▶

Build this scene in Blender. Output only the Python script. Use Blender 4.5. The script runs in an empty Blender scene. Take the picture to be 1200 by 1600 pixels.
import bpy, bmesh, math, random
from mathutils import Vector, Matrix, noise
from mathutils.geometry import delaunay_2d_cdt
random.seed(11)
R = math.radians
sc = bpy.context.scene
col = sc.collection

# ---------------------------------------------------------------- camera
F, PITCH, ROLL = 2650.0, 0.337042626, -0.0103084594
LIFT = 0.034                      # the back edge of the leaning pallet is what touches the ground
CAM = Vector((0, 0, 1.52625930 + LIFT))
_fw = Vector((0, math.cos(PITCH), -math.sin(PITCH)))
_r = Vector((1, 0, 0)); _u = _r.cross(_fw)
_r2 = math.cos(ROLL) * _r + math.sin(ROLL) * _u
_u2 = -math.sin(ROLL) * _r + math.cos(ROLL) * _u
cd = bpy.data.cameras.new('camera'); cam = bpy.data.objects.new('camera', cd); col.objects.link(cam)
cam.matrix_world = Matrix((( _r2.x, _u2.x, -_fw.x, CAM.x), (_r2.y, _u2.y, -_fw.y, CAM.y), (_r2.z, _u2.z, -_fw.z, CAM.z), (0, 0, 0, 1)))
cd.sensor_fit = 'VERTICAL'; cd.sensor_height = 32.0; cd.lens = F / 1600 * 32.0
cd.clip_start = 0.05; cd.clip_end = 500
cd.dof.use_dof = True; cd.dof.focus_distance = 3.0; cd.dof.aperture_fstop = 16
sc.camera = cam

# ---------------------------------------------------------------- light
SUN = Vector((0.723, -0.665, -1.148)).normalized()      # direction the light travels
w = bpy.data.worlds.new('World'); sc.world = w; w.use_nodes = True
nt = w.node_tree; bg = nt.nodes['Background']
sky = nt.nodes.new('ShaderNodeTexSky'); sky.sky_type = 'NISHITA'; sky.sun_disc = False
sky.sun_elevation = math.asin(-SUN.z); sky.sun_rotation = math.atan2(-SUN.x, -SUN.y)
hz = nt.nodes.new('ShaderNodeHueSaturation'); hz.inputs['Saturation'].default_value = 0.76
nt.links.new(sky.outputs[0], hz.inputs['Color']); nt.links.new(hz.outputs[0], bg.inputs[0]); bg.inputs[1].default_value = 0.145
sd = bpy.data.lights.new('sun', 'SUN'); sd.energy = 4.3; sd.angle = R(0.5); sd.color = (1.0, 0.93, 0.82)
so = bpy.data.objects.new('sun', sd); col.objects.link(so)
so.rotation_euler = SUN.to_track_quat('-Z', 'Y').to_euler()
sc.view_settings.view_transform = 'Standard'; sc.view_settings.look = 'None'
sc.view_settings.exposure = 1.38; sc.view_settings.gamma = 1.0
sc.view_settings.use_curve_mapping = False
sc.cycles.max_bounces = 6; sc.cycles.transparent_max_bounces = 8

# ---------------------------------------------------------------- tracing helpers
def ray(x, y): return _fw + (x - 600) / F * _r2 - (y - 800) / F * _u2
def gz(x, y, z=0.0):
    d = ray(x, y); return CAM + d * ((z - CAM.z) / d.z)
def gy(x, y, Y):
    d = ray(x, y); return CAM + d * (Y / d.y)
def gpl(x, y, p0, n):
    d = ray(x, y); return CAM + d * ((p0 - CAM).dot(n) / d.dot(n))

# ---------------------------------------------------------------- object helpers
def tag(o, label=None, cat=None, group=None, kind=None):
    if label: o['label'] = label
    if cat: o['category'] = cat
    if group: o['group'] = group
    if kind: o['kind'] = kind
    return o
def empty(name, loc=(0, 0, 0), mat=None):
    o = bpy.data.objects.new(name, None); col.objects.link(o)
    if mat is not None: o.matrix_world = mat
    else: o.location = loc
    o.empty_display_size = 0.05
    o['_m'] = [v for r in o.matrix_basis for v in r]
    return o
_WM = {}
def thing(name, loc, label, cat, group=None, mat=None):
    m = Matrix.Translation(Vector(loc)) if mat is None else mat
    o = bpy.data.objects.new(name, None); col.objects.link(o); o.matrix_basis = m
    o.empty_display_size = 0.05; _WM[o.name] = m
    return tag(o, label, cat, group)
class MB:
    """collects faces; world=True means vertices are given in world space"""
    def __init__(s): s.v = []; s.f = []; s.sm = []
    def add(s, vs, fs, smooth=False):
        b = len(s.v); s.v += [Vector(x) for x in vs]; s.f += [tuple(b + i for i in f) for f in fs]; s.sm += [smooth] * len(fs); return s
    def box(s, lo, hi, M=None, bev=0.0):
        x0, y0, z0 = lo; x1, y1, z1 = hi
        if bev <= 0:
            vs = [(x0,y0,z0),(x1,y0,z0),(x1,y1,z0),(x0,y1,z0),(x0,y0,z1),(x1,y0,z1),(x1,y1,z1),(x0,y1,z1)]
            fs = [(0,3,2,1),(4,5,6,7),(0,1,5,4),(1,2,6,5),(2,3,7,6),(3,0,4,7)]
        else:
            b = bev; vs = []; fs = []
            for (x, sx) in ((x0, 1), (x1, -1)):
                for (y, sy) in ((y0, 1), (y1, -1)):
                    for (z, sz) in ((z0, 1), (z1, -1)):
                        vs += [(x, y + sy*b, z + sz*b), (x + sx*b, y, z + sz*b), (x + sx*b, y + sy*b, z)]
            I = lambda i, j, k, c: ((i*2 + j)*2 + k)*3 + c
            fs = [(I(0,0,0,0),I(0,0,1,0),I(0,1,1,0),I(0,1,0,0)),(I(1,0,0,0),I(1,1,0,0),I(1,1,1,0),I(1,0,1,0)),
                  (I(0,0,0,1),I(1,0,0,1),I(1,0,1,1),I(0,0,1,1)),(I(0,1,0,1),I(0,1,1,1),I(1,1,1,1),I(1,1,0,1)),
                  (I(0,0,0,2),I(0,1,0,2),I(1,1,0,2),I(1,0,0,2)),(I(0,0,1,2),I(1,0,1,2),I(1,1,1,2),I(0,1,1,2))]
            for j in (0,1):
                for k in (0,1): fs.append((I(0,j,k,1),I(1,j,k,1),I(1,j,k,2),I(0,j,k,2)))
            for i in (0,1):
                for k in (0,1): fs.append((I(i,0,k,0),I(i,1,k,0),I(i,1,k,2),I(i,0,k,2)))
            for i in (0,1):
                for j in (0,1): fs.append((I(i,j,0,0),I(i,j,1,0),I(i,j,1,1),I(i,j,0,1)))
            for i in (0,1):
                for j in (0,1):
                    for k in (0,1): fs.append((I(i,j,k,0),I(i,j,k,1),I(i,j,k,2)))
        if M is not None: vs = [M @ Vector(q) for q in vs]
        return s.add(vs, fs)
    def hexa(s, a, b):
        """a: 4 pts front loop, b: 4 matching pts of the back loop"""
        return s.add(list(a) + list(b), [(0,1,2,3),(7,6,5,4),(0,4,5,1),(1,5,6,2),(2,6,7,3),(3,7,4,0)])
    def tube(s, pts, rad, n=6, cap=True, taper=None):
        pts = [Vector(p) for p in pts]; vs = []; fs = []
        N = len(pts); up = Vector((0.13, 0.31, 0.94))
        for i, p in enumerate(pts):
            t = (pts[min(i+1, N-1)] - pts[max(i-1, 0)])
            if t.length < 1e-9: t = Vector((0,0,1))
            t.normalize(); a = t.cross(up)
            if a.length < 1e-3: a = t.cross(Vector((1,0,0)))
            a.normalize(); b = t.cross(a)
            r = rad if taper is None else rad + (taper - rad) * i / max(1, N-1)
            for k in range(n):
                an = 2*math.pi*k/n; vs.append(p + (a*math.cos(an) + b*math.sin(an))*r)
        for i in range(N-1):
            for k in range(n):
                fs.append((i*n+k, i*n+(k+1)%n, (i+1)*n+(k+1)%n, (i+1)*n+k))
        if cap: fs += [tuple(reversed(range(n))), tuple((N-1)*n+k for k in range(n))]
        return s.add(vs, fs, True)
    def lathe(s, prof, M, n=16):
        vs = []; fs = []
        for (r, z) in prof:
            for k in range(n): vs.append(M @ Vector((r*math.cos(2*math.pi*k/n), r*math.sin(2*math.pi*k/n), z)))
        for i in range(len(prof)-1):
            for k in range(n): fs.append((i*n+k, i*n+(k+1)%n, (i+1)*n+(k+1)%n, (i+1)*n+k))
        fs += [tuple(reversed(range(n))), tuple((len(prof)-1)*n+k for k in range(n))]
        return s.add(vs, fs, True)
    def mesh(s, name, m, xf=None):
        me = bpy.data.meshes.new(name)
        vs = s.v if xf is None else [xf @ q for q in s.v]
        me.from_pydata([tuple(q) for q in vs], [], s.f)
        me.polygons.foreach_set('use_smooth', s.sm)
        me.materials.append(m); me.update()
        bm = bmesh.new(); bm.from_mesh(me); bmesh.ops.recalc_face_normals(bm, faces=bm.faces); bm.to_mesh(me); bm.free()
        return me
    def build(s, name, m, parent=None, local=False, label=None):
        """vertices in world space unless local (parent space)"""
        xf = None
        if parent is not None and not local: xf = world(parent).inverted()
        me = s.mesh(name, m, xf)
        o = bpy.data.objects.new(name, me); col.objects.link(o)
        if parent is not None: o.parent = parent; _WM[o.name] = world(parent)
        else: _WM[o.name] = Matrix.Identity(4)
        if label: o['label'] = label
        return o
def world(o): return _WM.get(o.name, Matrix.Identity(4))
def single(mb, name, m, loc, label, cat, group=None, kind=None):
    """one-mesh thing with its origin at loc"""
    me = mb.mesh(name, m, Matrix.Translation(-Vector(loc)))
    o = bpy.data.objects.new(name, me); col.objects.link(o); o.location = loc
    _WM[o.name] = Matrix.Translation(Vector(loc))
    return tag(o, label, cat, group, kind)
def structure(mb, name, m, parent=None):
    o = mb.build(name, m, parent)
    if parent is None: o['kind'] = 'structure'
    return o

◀

Task instructions — Return nothing but the lines from the first line of the listing through the line with "col = sc.collection", please, keeping every one of them unchanged.

The result —
Build this scene in Blender. Output only the Python script. Use Blender 4.5. The script runs in an empty Blender scene. Take the picture to be 1200 by 1600 pixels.
import bpy, bmesh, math, random
from mathutils import Vector, Matrix, noise
from mathutils.geometry import delaunay_2d_cdt
random.seed(11)
R = math.radians
sc = bpy.context.scene
col = sc.collection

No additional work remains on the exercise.